→ **Information given**:

---

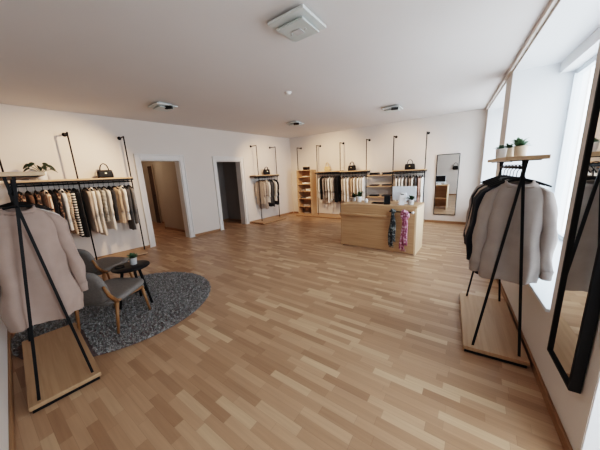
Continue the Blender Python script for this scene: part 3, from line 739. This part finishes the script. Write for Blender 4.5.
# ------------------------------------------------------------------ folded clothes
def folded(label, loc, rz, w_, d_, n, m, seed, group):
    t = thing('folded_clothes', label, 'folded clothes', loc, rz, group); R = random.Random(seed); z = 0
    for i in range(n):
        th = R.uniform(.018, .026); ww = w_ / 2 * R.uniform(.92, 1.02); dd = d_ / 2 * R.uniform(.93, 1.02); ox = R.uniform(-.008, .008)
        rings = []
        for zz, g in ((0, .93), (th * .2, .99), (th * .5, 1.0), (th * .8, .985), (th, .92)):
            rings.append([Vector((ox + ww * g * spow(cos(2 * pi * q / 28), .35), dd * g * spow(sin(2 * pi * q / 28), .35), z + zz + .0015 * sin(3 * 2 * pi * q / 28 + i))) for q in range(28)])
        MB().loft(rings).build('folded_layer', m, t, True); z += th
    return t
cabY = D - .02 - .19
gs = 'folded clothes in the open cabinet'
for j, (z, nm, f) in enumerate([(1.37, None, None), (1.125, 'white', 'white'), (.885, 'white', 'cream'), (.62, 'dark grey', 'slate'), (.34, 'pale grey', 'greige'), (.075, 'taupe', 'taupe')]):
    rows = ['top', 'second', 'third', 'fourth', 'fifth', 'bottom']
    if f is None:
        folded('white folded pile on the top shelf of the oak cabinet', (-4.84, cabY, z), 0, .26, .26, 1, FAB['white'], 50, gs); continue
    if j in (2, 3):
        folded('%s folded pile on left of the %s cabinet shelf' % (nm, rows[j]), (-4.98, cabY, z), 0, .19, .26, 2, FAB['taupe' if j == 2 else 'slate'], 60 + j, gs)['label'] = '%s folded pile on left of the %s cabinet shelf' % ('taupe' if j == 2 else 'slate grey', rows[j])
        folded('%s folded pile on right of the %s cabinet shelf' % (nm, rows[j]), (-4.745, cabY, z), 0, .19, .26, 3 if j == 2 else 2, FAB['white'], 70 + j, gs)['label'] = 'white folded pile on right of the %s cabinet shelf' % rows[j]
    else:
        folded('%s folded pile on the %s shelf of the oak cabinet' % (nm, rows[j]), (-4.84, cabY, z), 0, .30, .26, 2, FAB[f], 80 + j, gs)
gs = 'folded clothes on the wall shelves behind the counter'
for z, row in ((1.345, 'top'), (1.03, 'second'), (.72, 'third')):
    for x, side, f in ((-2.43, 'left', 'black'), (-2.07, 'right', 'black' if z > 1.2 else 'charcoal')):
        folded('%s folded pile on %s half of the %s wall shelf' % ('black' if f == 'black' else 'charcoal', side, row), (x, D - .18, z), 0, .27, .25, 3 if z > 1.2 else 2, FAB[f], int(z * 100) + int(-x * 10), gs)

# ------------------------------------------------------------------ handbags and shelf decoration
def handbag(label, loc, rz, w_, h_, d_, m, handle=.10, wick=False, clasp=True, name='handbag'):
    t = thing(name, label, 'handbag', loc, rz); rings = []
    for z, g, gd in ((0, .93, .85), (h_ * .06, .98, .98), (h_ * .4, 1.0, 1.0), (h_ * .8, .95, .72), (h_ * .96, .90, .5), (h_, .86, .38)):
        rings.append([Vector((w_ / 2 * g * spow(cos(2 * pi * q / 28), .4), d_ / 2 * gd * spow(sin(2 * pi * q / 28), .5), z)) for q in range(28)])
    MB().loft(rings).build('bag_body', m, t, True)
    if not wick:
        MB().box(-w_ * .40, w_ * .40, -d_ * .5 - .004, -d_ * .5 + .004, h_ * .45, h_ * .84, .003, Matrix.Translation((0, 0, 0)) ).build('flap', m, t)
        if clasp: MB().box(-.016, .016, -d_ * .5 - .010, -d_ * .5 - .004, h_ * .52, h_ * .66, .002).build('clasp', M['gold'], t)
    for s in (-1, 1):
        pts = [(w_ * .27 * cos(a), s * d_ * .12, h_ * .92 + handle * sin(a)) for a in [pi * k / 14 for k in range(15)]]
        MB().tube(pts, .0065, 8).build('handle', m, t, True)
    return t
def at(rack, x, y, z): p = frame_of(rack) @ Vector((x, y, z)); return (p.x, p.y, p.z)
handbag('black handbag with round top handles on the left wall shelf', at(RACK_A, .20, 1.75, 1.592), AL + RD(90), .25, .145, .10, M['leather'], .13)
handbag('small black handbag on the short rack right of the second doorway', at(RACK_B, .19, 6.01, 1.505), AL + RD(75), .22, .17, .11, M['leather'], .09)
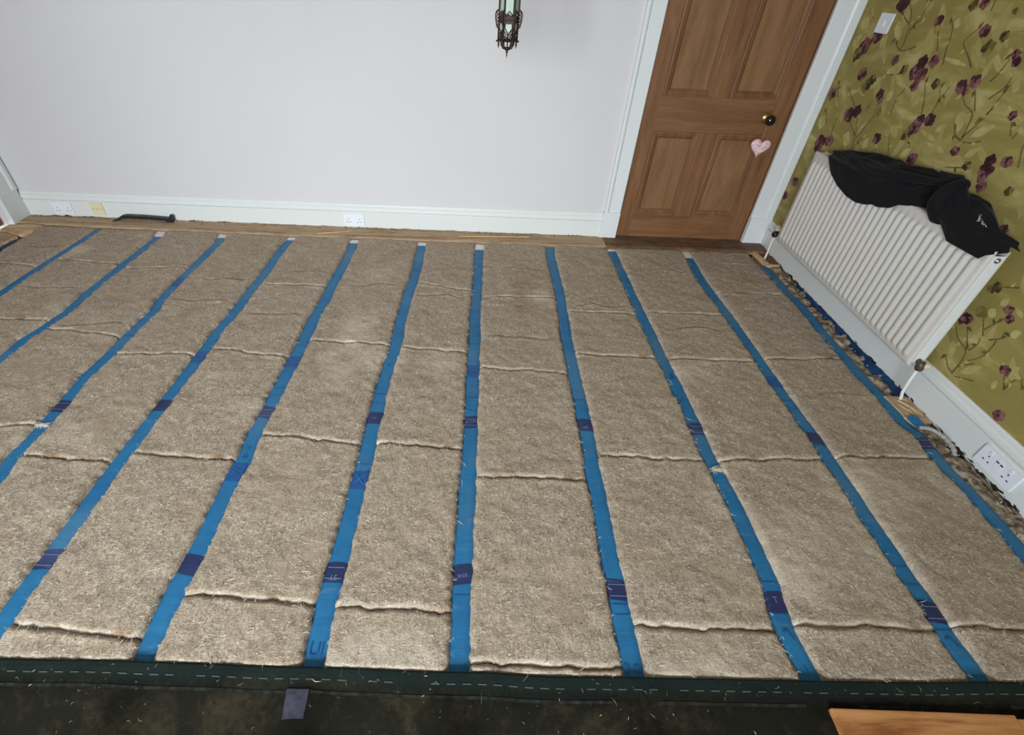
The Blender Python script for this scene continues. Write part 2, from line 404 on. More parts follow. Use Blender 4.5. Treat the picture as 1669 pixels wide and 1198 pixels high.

---

→ **Your instructions**:
Generate a word-for-word copy of the preceding records, excluding all pictures.

→ **Output of the exercise**:
Continue the Blender Python script for this scene: part 3, from line 739. This part finishes the script. Write for Blender 4.5.
# ------------------------------------------------------------------ folded clothes
def folded(label, loc, rz, w_, d_, n, m, seed, group):
    t = thing('folded_clothes', label, 'folded clothes', loc, rz, group); R = random.Random(seed); z = 0
    for i in range(n):
        th = R.uniform(.018, .026); ww = w_ / 2 * R.uniform(.92, 1.02); dd = d_ / 2 * R.uniform(.93, 1.02); ox = R.uniform(-.008, .008)
        rings = []
        for zz, g in ((0, .93), (th * .2, .99), (th * .5, 1.0), (th * .8, .985), (th, .92)):
            rings.append([Vector((ox + ww * g * spow(cos(2 * pi * q / 28), .35), dd * g * spow(sin(2 * pi * q / 28), .35), z + zz + .0015 * sin(3 * 2 * pi * q / 28 + i))) for q in range(28)])
        MB().loft(rings).build('folded_layer', m, t, True); z += th
    return t
cabY = D - .02 - .19
gs = 'folded clothes in the open cabinet'
for j, (z, nm, f) in enumerate([(1.37, None, None), (1.125, 'white', 'white'), (.885, 'white', 'cream'), (.62, 'dark grey', 'slate'), (.34, 'pale grey', 'greige'), (.075, 'taupe', 'taupe')]):
    rows = ['top', 'second', 'third', 'fourth', 'fifth', 'bottom']
    if f is None:
        folded('white folded pile on the top shelf of the oak cabinet', (-4.84, cabY, z), 0, .26, .26, 1, FAB['white'], 50, gs); continue
    if j in (2, 3):
        folded('%s folded pile on left of the %s cabinet shelf' % (nm, rows[j]), (-4.98, cabY, z), 0, .19, .26, 2, FAB['taupe' if j == 2 else 'slate'], 60 + j, gs)['label'] = '%s folded pile on left of the %s cabinet shelf' % ('taupe' if j == 2 else 'slate grey', rows[j])
        folded('%s folded pile on right of the %s cabinet shelf' % (nm, rows[j]), (-4.745, cabY, z), 0, .19, .26, 3 if j == 2 else 2, FAB['white'], 70 + j, gs)['label'] = 'white folded pile on right of the %s cabinet shelf' % rows[j]
    else:
        folded('%s folded pile on the %s shelf of the oak cabinet' % (nm, rows[j]), (-4.84, cabY, z), 0, .30, .26, 2, FAB[f], 80 + j, gs)
gs = 'folded clothes on the wall shelves behind the counter'
for z, row in ((1.345, 'top'), (1.03, 'second'), (.72, 'third')):
    for x, side, f in ((-2.43, 'left', 'black'), (-2.07, 'right', 'black' if z > 1.2 else 'charcoal')):
        folded('%s folded pile on %s half of the %s wall shelf' % ('black' if f == 'black' else 'charcoal', side, row), (x, D - .18, z), 0, .27, .25, 3 if z > 1.2 else 2, FAB[f], int(z * 100) + int(-x * 10), gs)

# ------------------------------------------------------------------ handbags and shelf decoration
def handbag(label, loc, rz, w_, h_, d_, m, handle=.10, wick=False, clasp=True, name='handbag'):
    t = thing(name, label, 'handbag', loc, rz); rings = []
    for z, g, gd in ((0, .93, .85), (h_ * .06, .98, .98), (h_ * .4, 1.0, 1.0), (h_ * .8, .95, .72), (h_ * .96, .90, .5), (h_, .86, .38)):
        rings.append([Vector((w_ / 2 * g * spow(cos(2 * pi * q / 28), .4), d_ / 2 * gd * spow(sin(2 * pi * q / 28), .5), z)) for q in range(28)])
    MB().loft(rings).build('bag_body', m, t, True)
    if not wick:
        MB().box(-w_ * .40, w_ * .40, -d_ * .5 - .004, -d_ * .5 + .004, h_ * .45, h_ * .84, .003, Matrix.Translation((0, 0, 0)) ).build('flap', m, t)
        if clasp: MB().box(-.016, .016, -d_ * .5 - .010, -d_ * .5 - .004, h_ * .52, h_ * .66, .002).build('clasp', M['gold'], t)
    for s in (-1, 1):
        pts = [(w_ * .27 * cos(a), s * d_ * .12, h_ * .92 + handle * sin(a)) for a in [pi * k / 14 for k in range(15)]]
        MB().tube(pts, .0065, 8).build('handle', m, t, True)
    return t
def at(rack, x, y, z): p = frame_of(rack) @ Vector((x, y, z)); return (p.x, p.y, p.z)
handbag('black handbag with round top handles on the left wall shelf', at(RACK_A, .20, 1.75, 1.592), AL + RD(90), .25, .145, .10, M['leather'], .13)
handbag('small black handbag on the short rack right of the second doorway', at(RACK_B, .19, 6.01, 1.505), AL + RD(75), .22, .17, .11, M['leather'], .09)
The Blender Python script for this scene continues. Write part 2, from line 404 on. More parts follow. Use Blender 4.5. Treat the picture as 1669 pixels wide and 1198 pixels high.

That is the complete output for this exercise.